S'agissant des questions de procédure, le représentant indien a souligné, dans le cadre de l'examen de la question de l'amélioration et de l'efficacité du fonctionnement de la Conférence, que la règle du consensus est une nécessité absolue parce qu'elle garantit la protection des intérêts essentiels et légitimes de chaque État membre en matière de sécurité. Affaiblir cette règle en l'interprétant de nouveau ou en la redéfinissant aurait un impact négatif sur la confiance mutuelle qui est essentielle au sein de la Conférence, et par conséquent sur l'efficacité de son fonctionnement. Pour sa part, le Coordonnateur spécial sur le réexamen de l'ordre du jour s'est concentré sur le rôle et le contenu de l'ordre du jour, mais l'Inde estime que le problème se situe plutôt dans sa mise en œuvre. S'agissant de l'élargissement de la composition de la Conférence, l'Inde réitère qu'un équilibre doit être trouvé entre les critères d'adhésion à la Conférence et son efficacité en tant qu'instance de négociation. Quoi qu'il en soit, la priorité en ce moment, y compris pour les pays candidats, doit être de réactiver la Conférence pour que commencent les négociations, a souligné le représentant indien, qui a ajouté que l'examen des questions de procédure ne contribuera pas beaucoup à faire sortir la Conférence de l'impasse actuelle.

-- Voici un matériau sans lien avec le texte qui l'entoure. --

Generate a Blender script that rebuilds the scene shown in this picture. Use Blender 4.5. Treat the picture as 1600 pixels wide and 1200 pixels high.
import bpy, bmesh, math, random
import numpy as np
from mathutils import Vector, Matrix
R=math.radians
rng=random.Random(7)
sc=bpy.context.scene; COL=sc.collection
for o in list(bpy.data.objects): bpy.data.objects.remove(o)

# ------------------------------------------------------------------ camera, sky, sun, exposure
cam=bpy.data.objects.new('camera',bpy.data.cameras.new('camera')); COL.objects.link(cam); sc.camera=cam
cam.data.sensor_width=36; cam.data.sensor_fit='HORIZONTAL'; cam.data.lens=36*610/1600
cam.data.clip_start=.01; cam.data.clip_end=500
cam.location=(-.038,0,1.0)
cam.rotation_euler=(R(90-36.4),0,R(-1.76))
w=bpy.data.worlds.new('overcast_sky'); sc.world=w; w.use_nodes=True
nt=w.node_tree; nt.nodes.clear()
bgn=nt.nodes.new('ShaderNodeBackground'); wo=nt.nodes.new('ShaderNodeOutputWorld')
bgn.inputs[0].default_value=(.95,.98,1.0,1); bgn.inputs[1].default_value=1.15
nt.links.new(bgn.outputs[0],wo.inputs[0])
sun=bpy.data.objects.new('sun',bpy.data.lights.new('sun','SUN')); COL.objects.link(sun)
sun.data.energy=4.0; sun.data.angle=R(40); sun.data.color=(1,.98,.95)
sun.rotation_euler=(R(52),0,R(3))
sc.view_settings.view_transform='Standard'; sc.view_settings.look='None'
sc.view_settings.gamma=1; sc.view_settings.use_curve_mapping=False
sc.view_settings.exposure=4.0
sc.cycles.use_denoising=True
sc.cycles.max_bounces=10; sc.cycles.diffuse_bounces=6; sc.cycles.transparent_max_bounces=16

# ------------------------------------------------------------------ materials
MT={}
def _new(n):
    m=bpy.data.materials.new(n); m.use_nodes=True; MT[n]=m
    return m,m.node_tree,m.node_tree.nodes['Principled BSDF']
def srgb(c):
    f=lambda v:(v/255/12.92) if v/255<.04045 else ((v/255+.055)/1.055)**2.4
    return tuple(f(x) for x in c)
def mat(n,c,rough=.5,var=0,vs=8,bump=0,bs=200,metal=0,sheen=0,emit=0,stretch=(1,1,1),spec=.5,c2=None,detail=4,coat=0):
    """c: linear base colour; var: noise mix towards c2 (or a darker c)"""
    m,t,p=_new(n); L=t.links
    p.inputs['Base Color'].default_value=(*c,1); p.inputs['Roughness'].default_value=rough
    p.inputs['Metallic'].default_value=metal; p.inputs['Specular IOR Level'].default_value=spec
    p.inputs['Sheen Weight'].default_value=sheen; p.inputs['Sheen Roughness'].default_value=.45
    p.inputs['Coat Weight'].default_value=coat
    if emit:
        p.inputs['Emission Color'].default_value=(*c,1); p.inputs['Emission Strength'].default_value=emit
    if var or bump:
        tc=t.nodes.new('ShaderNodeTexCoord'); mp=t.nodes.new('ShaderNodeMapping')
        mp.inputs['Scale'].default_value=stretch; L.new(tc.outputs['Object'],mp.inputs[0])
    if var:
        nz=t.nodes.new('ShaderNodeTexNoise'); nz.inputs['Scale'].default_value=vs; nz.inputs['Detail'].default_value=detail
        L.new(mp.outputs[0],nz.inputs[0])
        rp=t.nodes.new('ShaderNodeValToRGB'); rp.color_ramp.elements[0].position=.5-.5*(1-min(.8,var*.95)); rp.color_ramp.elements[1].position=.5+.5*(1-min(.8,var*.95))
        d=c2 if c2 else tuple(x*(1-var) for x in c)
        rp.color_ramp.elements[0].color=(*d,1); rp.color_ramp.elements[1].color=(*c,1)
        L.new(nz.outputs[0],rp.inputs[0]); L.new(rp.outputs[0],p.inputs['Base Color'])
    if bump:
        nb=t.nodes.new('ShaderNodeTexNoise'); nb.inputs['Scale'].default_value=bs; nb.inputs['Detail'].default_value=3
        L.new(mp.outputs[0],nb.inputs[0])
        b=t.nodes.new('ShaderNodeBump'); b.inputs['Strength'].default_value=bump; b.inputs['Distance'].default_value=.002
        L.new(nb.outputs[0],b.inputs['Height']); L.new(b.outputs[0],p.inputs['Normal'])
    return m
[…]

L'ordre du jour du désarmement international change sans cesse en raison de certains arrangements unilatéraux qui menacent le processus de négociation multilatérale que représente la Conférence. Cette année a vu de nouvelles tentatives visant à retirer à la Conférence du désarmement des questions qui relèvent de son mandat pour les transférer vers d'autres instances sous prétexte qu'elles sont trop importantes pour être ignorées. Cette évolution n'augure pas bien de l'avenir de la Conférence. Pourtant, même dans la situation actuelle, elle offre davantage d'espace au dialogue multilatéral sur les questions qui la concernent que tout autre instance.